The More Things Change...

Posted On: 2006-10-19

The more they stay the same
Eight years ago, when I started my amateur paysite, it was an unwritten law that, if you wanted to succeed then you needed to exchange links with every other amateur paysite you could find. You had to do that so that you could get traffic to your site from the surfers who visited other people's sites.

It was straight reciprocal linking and you needed it if you were to build up the membership your own site. Basically, if you didn't link then you didn't get much traffic because search engine placement wasn't a big deal and very few amateurs back then were into building free sites and galleries or having affiliates either.

These days linking is still important but not because it will bring you much in the way of traffic from those links.

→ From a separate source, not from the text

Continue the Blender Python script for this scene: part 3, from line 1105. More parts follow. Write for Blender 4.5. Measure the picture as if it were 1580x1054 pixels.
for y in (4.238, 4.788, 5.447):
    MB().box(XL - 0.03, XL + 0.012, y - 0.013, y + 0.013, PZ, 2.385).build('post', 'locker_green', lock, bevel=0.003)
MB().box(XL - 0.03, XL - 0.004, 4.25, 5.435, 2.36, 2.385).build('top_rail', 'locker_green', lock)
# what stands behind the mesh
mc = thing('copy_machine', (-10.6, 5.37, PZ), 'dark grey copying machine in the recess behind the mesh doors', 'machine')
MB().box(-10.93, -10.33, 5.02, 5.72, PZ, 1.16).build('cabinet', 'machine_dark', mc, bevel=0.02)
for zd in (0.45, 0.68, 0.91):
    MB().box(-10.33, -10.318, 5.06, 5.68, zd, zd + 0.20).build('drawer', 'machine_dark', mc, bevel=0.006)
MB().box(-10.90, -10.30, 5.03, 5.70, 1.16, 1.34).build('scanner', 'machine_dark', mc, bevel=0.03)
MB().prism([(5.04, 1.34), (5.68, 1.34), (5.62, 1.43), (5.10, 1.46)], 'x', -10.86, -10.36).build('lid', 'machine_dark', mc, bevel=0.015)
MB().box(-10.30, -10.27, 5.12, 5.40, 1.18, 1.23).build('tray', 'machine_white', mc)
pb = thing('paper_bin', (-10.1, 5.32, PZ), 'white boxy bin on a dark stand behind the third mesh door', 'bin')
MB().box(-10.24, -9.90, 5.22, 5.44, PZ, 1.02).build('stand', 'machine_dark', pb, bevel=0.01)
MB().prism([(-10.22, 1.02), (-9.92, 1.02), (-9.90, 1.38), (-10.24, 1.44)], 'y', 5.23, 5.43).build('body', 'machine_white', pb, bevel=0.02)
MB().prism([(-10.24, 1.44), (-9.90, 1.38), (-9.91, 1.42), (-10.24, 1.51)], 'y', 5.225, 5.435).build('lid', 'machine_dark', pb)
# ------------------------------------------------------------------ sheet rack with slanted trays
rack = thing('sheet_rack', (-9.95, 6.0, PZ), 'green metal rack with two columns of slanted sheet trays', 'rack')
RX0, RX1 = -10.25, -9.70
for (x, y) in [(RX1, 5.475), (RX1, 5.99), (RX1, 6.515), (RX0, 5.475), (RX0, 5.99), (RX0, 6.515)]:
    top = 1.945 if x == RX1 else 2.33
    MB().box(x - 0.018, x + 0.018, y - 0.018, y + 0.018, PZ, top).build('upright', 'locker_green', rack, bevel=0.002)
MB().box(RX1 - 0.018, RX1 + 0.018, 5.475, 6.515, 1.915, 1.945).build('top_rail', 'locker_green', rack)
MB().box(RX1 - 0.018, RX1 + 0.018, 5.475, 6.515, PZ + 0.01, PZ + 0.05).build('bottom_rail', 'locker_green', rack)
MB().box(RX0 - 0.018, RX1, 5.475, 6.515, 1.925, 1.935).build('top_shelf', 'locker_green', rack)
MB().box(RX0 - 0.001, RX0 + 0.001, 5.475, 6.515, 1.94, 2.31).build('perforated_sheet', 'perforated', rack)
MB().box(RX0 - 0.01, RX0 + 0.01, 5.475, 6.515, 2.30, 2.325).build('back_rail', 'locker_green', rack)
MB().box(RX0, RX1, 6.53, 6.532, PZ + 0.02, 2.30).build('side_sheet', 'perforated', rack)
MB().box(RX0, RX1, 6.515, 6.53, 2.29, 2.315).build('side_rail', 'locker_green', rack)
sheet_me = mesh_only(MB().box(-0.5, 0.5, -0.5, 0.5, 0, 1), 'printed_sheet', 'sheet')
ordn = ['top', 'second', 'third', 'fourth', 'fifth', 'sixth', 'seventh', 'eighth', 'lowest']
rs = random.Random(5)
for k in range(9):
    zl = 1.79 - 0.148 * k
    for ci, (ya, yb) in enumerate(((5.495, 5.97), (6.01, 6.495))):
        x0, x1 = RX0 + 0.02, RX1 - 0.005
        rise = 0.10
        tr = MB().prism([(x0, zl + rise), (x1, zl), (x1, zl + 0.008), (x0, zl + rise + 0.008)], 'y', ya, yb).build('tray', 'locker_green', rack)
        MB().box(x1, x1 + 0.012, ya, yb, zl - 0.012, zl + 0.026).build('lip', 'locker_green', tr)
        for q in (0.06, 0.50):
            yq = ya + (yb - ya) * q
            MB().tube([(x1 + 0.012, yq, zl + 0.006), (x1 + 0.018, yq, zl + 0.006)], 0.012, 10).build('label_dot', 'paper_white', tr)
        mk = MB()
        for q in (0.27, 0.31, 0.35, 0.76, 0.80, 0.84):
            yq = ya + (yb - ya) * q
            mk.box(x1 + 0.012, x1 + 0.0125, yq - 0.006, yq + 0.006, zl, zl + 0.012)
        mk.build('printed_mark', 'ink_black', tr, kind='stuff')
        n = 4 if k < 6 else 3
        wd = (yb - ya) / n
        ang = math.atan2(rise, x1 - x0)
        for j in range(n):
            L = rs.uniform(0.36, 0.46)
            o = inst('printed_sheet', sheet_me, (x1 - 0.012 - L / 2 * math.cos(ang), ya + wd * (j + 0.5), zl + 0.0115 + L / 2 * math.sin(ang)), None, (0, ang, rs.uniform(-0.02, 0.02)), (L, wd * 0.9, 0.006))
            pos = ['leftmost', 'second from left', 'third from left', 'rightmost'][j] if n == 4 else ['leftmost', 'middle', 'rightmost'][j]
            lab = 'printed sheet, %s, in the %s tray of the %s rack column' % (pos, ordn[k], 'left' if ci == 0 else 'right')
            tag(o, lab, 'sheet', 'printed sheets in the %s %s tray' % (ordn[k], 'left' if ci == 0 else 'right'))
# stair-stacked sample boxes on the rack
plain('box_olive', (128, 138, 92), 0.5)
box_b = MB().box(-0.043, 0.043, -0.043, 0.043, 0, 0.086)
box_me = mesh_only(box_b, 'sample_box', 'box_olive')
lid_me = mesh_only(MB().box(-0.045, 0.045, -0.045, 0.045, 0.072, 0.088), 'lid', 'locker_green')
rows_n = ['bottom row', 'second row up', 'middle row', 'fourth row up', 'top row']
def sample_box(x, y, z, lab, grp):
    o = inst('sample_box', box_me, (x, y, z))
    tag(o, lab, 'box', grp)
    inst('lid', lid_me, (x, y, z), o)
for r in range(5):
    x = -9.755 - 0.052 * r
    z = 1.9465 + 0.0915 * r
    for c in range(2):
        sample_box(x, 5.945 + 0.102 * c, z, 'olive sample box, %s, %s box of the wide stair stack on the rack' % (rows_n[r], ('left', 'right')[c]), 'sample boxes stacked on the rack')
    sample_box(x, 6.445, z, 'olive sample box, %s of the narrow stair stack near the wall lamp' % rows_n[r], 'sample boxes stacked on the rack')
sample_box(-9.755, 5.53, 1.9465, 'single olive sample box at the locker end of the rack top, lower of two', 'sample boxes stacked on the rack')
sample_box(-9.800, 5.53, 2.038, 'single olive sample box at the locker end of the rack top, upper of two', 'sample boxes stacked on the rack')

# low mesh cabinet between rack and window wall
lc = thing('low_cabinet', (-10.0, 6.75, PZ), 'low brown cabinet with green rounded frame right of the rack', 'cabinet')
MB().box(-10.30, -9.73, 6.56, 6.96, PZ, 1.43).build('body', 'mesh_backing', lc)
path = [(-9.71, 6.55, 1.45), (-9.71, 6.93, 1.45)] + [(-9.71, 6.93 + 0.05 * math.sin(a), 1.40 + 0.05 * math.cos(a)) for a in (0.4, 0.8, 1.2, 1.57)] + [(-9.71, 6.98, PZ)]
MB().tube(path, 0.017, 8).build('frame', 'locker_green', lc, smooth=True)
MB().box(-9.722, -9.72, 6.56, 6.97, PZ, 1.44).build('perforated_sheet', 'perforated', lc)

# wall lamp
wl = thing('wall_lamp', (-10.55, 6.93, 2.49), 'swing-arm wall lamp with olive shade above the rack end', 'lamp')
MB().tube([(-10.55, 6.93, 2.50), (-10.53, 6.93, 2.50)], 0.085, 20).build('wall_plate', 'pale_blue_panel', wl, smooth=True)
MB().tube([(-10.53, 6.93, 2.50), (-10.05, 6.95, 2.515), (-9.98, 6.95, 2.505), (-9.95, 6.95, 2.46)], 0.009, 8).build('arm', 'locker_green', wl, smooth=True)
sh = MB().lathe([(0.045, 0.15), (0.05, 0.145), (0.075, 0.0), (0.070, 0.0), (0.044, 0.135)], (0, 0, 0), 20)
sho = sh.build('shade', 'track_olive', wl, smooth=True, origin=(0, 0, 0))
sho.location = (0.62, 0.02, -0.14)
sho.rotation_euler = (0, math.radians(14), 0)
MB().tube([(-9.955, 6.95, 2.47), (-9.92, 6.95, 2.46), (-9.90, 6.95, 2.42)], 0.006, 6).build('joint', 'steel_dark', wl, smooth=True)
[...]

Instead the more inbound links you can get out there the more Google likes you and the higher your site is going to rank in the search engine results pages for the terms you're targeting.

Back when I started it was just a matter of emailing other amateurs and offering a reciprocal link and things happened. But these days reciprocal links are seem to have fallen out of favor as Google gives more importance to one-way links and that means that they're much harder to get.

In the last few years mainstream has discovered the importance of inbound links too. While Google seems to have a naive view of inbound links and thinks that inbound links will come naturally because people will like a site so much that they'll put up a link mainstream sees things more clearly.

Groveling and Crawling
If you're in mainstream and you want an inbound link from a site then you need to go out and ask for it. Of course, how you do that can vary. A year or so ago we seemed to go through another cycle of those crappy emails that suggested that the sender thought your site was a great fit for a link and if you put a link to their site on your index page they would put a link back to your site on some obscure page no one ever visited.

I understand those are still going round but fortunately our spam filters seem to catch all of the ones sent to us. And the fact that ordinary people and SEO experts still do the email thing trying to drum up inbound links shows you just how important inbound links really are. But the standard of link-to-me emails was always going to improve when the mainstream SEO companies got involved.

Well at least I had hoped they would but recently one leading SEO expert posted on his blog the sort of text that his company used when it went begging for inbound links. I have to admit to being surprised because in lots of ways the ‘professional' approach wasn't much better than the garbage I talked about earlier.

At least it didn't offer a reciprocal link on a page no one would ever see. Instead it approached the question of asking for a link in a way that almost made me want to throw up. If you have been around the Net for a while you just know that anyone who writes to you and tells you in one breath how wonderful your site is and in the next asks for a link is not genuine at all.

Perhaps I'm just rather jaundiced in my view of the world but when I read the sort of email this guy sends out just turns me off. If you want a link from me then be up-front about it and don't bullshit about it. I'm more inclined to give someone a link if the site deserves it - not because someone came crawling, sucked up to me and tried to make me feel important.

A Straight Approach?
Steve saw a slightly different approach with a link request he got the other day. The writer was up-front and told him that he was working for a client who wanted to obtain some inbound links from sites that were in the same field as his client. But he didn't score a link either.

Steve was half-inclined to give him the link he wanted simply because the email was straight forward and not full of bull shit but first he wandered over to client's site and found an online computer store. He also found that the client had an affiliate program - no mention was made of that in the email so that was the end of the line as far as a reciprocal link was concerned.

Of course Steve could have joined the affiliate program and was going to ... until he read the terms of service and found that the site only set a 3-day cookie. That was the sign that it was time to leave the site and trash the email.

Back before inbound links were so important from a search engine point of view we exchanged links because there was some perceived value in doing so. We got some traffic out of it at the very least and that traffic could always convert into sales.

However, these days when the best link is a non-reciprocal inbound link what value can we offer to the other site to encourage them to give us that link?

I'm not sure what the answer is to that one but if link-seekers were able to offer some value - apart from monetary - in return for an inbound link the SEO people would not have to resort to bull shit to get the links they need.